Record set:
====

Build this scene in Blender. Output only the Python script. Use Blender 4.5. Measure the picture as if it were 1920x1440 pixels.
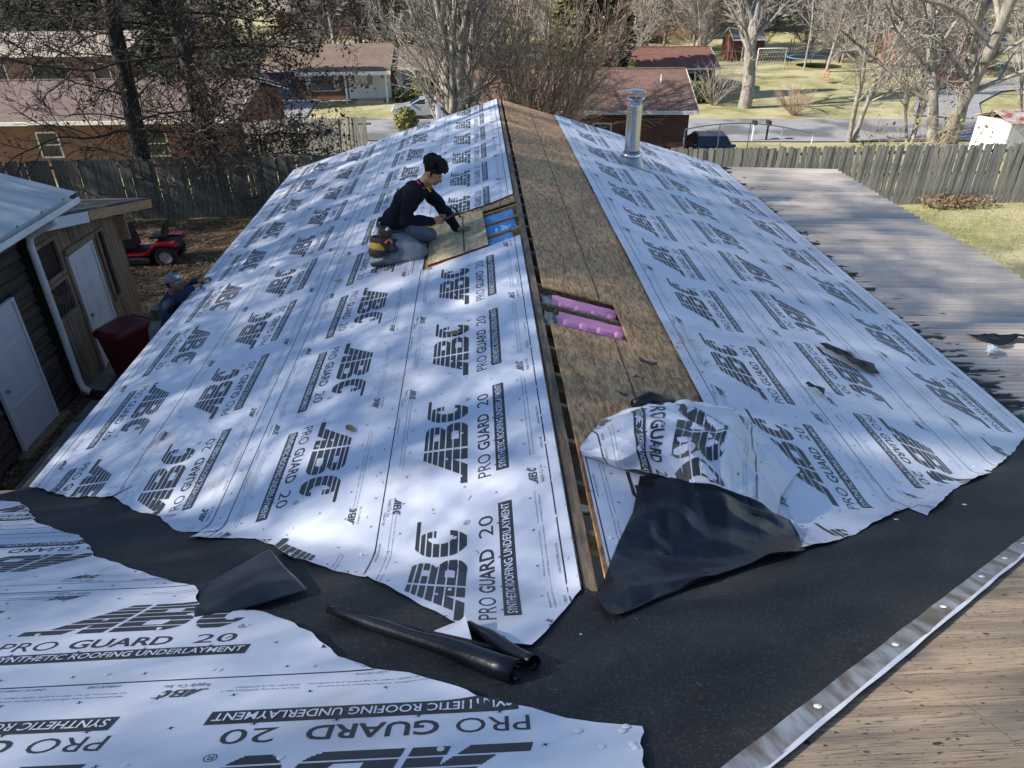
import bpy, bmesh, math, random
import numpy as np
from mathutils import Vector, Matrix, noise as mnoise
from math import sin, cos, pi, radians, sqrt, atan2, floor

# ------------------------------------------------------------------ scene reset
for o in list(bpy.data.objects):
    bpy.data.objects.remove(o)
scene = bpy.context.scene
COL = scene.collection
CZ = 6.2                                    # eye height above the yard

# ------------------------------------------------------------------ camera
def vn(v):
    v = np.array(v, float)
    return v / np.linalg.norm(v)
_Y = vn((-75.0, -802.0, 1350.0))
_D = vn((25.0, 2272.0, 1350.0))
_Z = -vn(_D - (_D @ _Y) * _Y)
_X = np.cross(_Y, _Z)
_R = np.array([_X, _Y, _Z])                 # world rows in lens axes (right, down, forward)
cam_data = bpy.data.cameras.new('camera')
cam = bpy.data.objects.new('camera', cam_data)
COL.objects.link(cam)
_m = Matrix.Identity(4)
for i in range(3):
    _m[i][0] = _R[i][0]
    _m[i][1] = -_R[i][1]
    _m[i][2] = -_R[i][2]
_m[0][3], _m[1][3], _m[2][3] = 0.0, 0.0, CZ
cam.matrix_world = _m
cam_data.sensor_fit = 'HORIZONTAL'
cam_data.sensor_width = 36.0
cam_data.lens = 36.0 * 1350.0 / 1920.0
cam_data.clip_start = 0.05
cam_data.clip_end = 2000.0
scene.camera = cam

# ------------------------------------------------------------------ daylight
SUN_EL = radians(33.0)
SUN_FROM = Vector((-1.0, -0.18, 0.0)).normalized()      # horizontal bearing of the sun
sun_dir = Vector((SUN_FROM.x * cos(SUN_EL), SUN_FROM.y * cos(SUN_EL), sin(SUN_EL)))
world = bpy.data.worlds.new('World')
scene.world = world
world.use_nodes = True
wn = world.node_tree.nodes
wl = world.node_tree.links
wn.clear()
sky = wn.new('ShaderNodeTexSky')
sky.sky_type = 'NISHITA'
sky.sun_disc = False
sky.sun_elevation = SUN_EL
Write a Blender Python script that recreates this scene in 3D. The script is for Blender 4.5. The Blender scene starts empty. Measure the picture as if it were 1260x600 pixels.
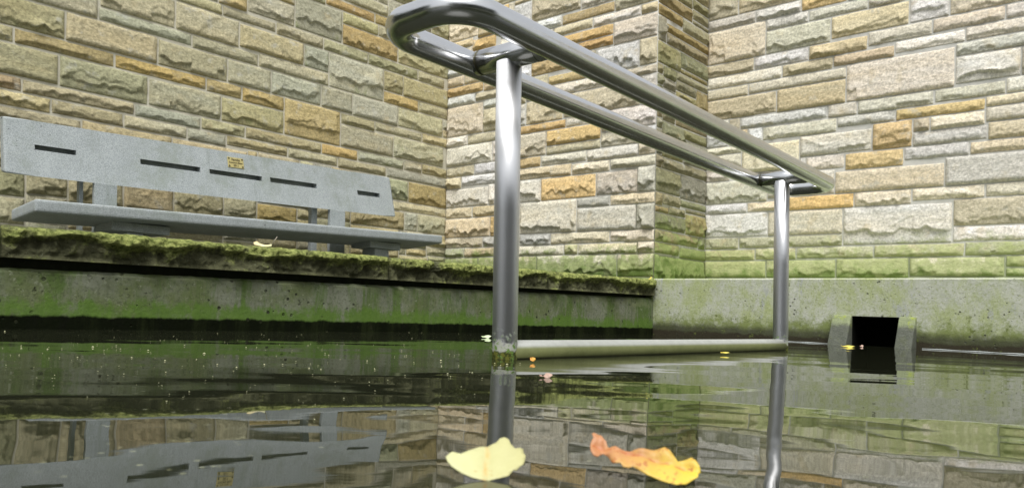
import bpy, bmesh, math, random
import numpy as np
from mathutils import Vector, Matrix
from mathutils.geometry import delaunay_2d_cdt

random.seed(11)
rng = np.random.RandomState(5)
scene = bpy.context.scene
COL = scene.collection

# ------------------------------------------------------------------ camera model
F = 910.0; PX = 630.0; PY = 384.7; RO = 0.038; C = 0.1095; KL = -0.0206
cr, sr = math.cos(RO), math.sin(RO)

def ray(x, y):
    u = x - PX; v = PY - y
    return ((u*cr - v*sr)/F, 1.0, (u*sr + v*cr)/F)
def hor(x): return PY + math.tan(RO)*(x - PX)
def onz(x, y, z):
    a, _, b = ray(x, y); t = (z - C)/b
    return Vector((a*t, t, z))
def dirvp(x):
    a, _, b = ray(x, hor(x)); n = math.hypot(a, 1)
    return (a/n, 1/n)
L = dirvp(1438)
R = (-L[1], L[0])
def onplane(P0, D, x, y, k=KL):
    D3 = Vector((D[0], D[1], 0)); N = Vector((k, 0, 1)); n = D3.cross(N)
    r = Vector(ray(x, y)); t = n.dot(Vector(P0) - Vector((0, 0, C)))/n.dot(r)
    return Vector((r[0]*t, r[1]*t, C + r[2]*t))

r_ = ray(803.5, hor(803.5))
C0 = Vector((r_[0]*5.05, 5.05, C))                      # pool corner where the two concrete walls meet
LD = Vector((C0.x + 1.575, C0.y - 2.279)).normalized()
c5 = onplane(C0, R, 546.5, hor(546.5))                  # inner corner of the stone walls
_sf = onplane(C0, L, 865.5, hor(865.5))                 # far corner of the pier

def LP(p, q, z):                                        # terrace frame: p along the bench wall, q away from the pool
    return Vector((c5.x + L[0]*p + R[0]*q + KL*(z - C), c5.y + L[1]*p + R[1]*q, z))
def toLP(P):
    X = P[0] - KL*(P[2] - C); dx = X - c5.x; dy = P[1] - c5.y
    return (dx*L[0] + dy*L[1], dx*R[0] + dy*R[1], P[2])
def qplane(q): return (c5.x + R[0]*q, c5.y + R[1]*q, C)

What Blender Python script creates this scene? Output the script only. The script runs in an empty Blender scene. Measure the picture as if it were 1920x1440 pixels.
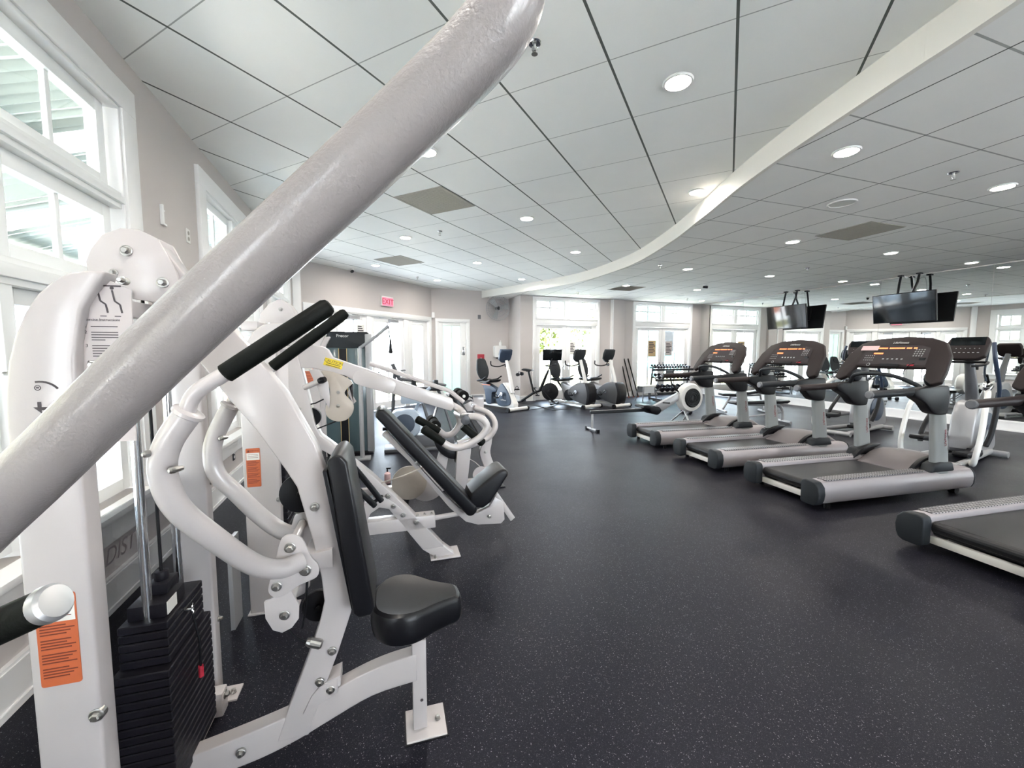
import bpy, bmesh, math, random
from mathutils import Vector, Matrix
random.seed(7)
S = bpy.context.scene
COL = S.collection
PI = math.pi
R = math.radians

# ---------------------------------------------------------------- materials
def new_mat(name):
    m = bpy.data.materials.new(name); m.use_nodes = True
    nt = m.node_tree; b = nt.nodes['Principled BSDF']
    return m, nt, b
def pm(name, col, rough=0.5, metal=0.0, spec=0.5, coat=0.0, emit=None, es=0.0, bump=0.0, bscale=200.0, var=0.0, vscale=6.0):
    m, nt, b = new_mat(name)
    b.inputs['Base Color'].default_value = (*col, 1)
    b.inputs['Roughness'].default_value = rough
    b.inputs['Metallic'].default_value = metal
    b.inputs['Specular IOR Level'].default_value = spec
    b.inputs['Coat Weight'].default_value = coat
    b.inputs['Coat Roughness'].default_value = 0.15
    if emit:
        b.inputs['Emission Color'].default_value = (*emit, 1); b.inputs['Emission Strength'].default_value = es
    tc = nt.nodes.new('ShaderNodeTexCoord')
    if var > 0:
        n = nt.nodes.new('ShaderNodeTexNoise'); n.inputs['Scale'].default_value = vscale; n.inputs['Detail'].default_value = 5
        mx = nt.nodes.new('ShaderNodeMixRGB')
        mx.inputs[1].default_value = (*[c * (1 - var) for c in col], 1); mx.inputs[2].default_value = (*[min(1, c * (1 + var)) for c in col], 1)
        nt.links.new(tc.outputs['Object'], n.inputs['Vector']); nt.links.new(n.outputs['Fac'], mx.inputs[0]); nt.links.new(mx.outputs[0], b.inputs['Base Color'])
    if bump > 0:
        n2 = nt.nodes.new('ShaderNodeTexNoise'); n2.inputs['Scale'].default_value = bscale; n2.inputs['Detail'].default_value = 3
        bp = nt.nodes.new('ShaderNodeBump'); bp.inputs['Strength'].default_value = bump; bp.inputs['Distance'].default_value = 0.002
        nt.links.new(tc.outputs['Object'], n2.inputs['Vector']); nt.links.new(n2.outputs['Fac'], bp.inputs['Height']); nt.links.new(bp.outputs[0], b.inputs['Normal'])
    return m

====

Exercise prompt:
Quote every record above exactly, leaving out the pictures.

Expected answer:
Build this scene in Blender. Output only the Python script. Use Blender 4.5. Measure the picture as if it were 1920x1440 pixels.
import bpy, bmesh, math, random
import numpy as np
from mathutils import Vector, Matrix, noise as mnoise
from math import sin, cos, pi, radians, sqrt, atan2, floor

# ------------------------------------------------------------------ scene reset
for o in list(bpy.data.objects):
    bpy.data.objects.remove(o)
scene = bpy.context.scene
COL = scene.collection
CZ = 6.2                                    # eye height above the yard

# ------------------------------------------------------------------ camera
def vn(v):
    v = np.array(v, float)
    return v / np.linalg.norm(v)
_Y = vn((-75.0, -802.0, 1350.0))
_D = vn((25.0, 2272.0, 1350.0))
_Z = -vn(_D - (_D @ _Y) * _Y)
_X = np.cross(_Y, _Z)
_R = np.array([_X, _Y, _Z])                 # world rows in lens axes (right, down, forward)
cam_data = bpy.data.cameras.new('camera')
cam = bpy.data.objects.new('camera', cam_data)
COL.objects.link(cam)
_m = Matrix.Identity(4)
for i in range(3):
    _m[i][0] = _R[i][0]
    _m[i][1] = -_R[i][1]
    _m[i][2] = -_R[i][2]
_m[0][3], _m[1][3], _m[2][3] = 0.0, 0.0, CZ
cam.matrix_world = _m
cam_data.sensor_fit = 'HORIZONTAL'
cam_data.sensor_width = 36.0
cam_data.lens = 36.0 * 1350.0 / 1920.0
cam_data.clip_start = 0.05
cam_data.clip_end = 2000.0
scene.camera = cam

# ------------------------------------------------------------------ daylight
SUN_EL = radians(33.0)
SUN_FROM = Vector((-1.0, -0.18, 0.0)).normalized()      # horizontal bearing of the sun
sun_dir = Vector((SUN_FROM.x * cos(SUN_EL), SUN_FROM.y * cos(SUN_EL), sin(SUN_EL)))
world = bpy.data.worlds.new('World')
scene.world = world
world.use_nodes = True
wn = world.node_tree.nodes
wl = world.node_tree.links
wn.clear()
sky = wn.new('ShaderNodeTexSky')
sky.sky_type = 'NISHITA'
sky.sun_disc = False
sky.sun_elevation = SUN_EL
Write a Blender Python script that recreates this scene in 3D. The script is for Blender 4.5. The Blender scene starts empty. Measure the picture as if it were 1260x600 pixels.
import bpy, bmesh, math, random
import numpy as np
from mathutils import Vector, Matrix
from mathutils.geometry import delaunay_2d_cdt

random.seed(11)
rng = np.random.RandomState(5)
scene = bpy.context.scene
COL = scene.collection

# ------------------------------------------------------------------ camera model
F = 910.0; PX = 630.0; PY = 384.7; RO = 0.038; C = 0.1095; KL = -0.0206
cr, sr = math.cos(RO), math.sin(RO)

def ray(x, y):
    u = x - PX; v = PY - y
    return ((u*cr - v*sr)/F, 1.0, (u*sr + v*cr)/F)
def hor(x): return PY + math.tan(RO)*(x - PX)
def onz(x, y, z):
    a, _, b = ray(x, y); t = (z - C)/b
    return Vector((a*t, t, z))
def dirvp(x):
    a, _, b = ray(x, hor(x)); n = math.hypot(a, 1)
    return (a/n, 1/n)
L = dirvp(1438)
R = (-L[1], L[0])
def onplane(P0, D, x, y, k=KL):
    D3 = Vector((D[0], D[1], 0)); N = Vector((k, 0, 1)); n = D3.cross(N)
    r = Vector(ray(x, y)); t = n.dot(Vector(P0) - Vector((0, 0, C)))/n.dot(r)
    return Vector((r[0]*t, r[1]*t, C + r[2]*t))

r_ = ray(803.5, hor(803.5))
C0 = Vector((r_[0]*5.05, 5.05, C))                      # pool corner where the two concrete walls meet
LD = Vector((C0.x + 1.575, C0.y - 2.279)).normalized()
c5 = onplane(C0, R, 546.5, hor(546.5))                  # inner corner of the stone walls
_sf = onplane(C0, L, 865.5, hor(865.5))                 # far corner of the pier

def LP(p, q, z):                                        # terrace frame: p along the bench wall, q away from the pool
    return Vector((c5.x + L[0]*p + R[0]*q + KL*(z - C), c5.y + L[1]*p + R[1]*q, z))
def toLP(P):
    X = P[0] - KL*(P[2] - C); dx = X - c5.x; dy = P[1] - c5.y
    return (dx*L[0] + dy*L[1], dx*R[0] + dy*R[1], P[2])
def qplane(q): return (c5.x + R[0]*q, c5.y + R[1]*q, C)

What Blender Python script creates this scene? Output the script only. The script runs in an empty Blender scene. Measure the picture as if it were 1920x1440 pixels.
import bpy, bmesh, math, random
from mathutils import Vector, Matrix
random.seed(7)
S = bpy.context.scene
COL = S.collection
PI = math.pi
R = math.radians

# ---------------------------------------------------------------- materials
def new_mat(name):
    m = bpy.data.materials.new(name); m.use_nodes = True
    nt = m.node_tree; b = nt.nodes['Principled BSDF']
    return m, nt, b
def pm(name, col, rough=0.5, metal=0.0, spec=0.5, coat=0.0, emit=None, es=0.0, bump=0.0, bscale=200.0, var=0.0, vscale=6.0):
    m, nt, b = new_mat(name)
    b.inputs['Base Color'].default_value = (*col, 1)
    b.inputs['Roughness'].default_value = rough
    b.inputs['Metallic'].default_value = metal
    b.inputs['Specular IOR Level'].default_value = spec
    b.inputs['Coat Weight'].default_value = coat
    b.inputs['Coat Roughness'].default_value = 0.15
    if emit:
        b.inputs['Emission Color'].default_value = (*emit, 1); b.inputs['Emission Strength'].default_value = es
    tc = nt.nodes.new('ShaderNodeTexCoord')
    if var > 0:
        n = nt.nodes.new('ShaderNodeTexNoise'); n.inputs['Scale'].default_value = vscale; n.inputs['Detail'].default_value = 5
        mx = nt.nodes.new('ShaderNodeMixRGB')
        mx.inputs[1].default_value = (*[c * (1 - var) for c in col], 1); mx.inputs[2].default_value = (*[min(1, c * (1 + var)) for c in col], 1)
        nt.links.new(tc.outputs['Object'], n.inputs['Vector']); nt.links.new(n.outputs['Fac'], mx.inputs[0]); nt.links.new(mx.outputs[0], b.inputs['Base Color'])
    if bump > 0:
        n2 = nt.nodes.new('ShaderNodeTexNoise'); n2.inputs['Scale'].default_value = bscale; n2.inputs['Detail'].default_value = 3
        bp = nt.nodes.new('ShaderNodeBump'); bp.inputs['Strength'].default_value = bump; bp.inputs['Distance'].default_value = 0.002
        nt.links.new(tc.outputs['Object'], n2.inputs['Vector']); nt.links.new(n2.outputs['Fac'], bp.inputs['Height']); nt.links.new(bp.outputs[0], b.inputs['Normal'])
    return m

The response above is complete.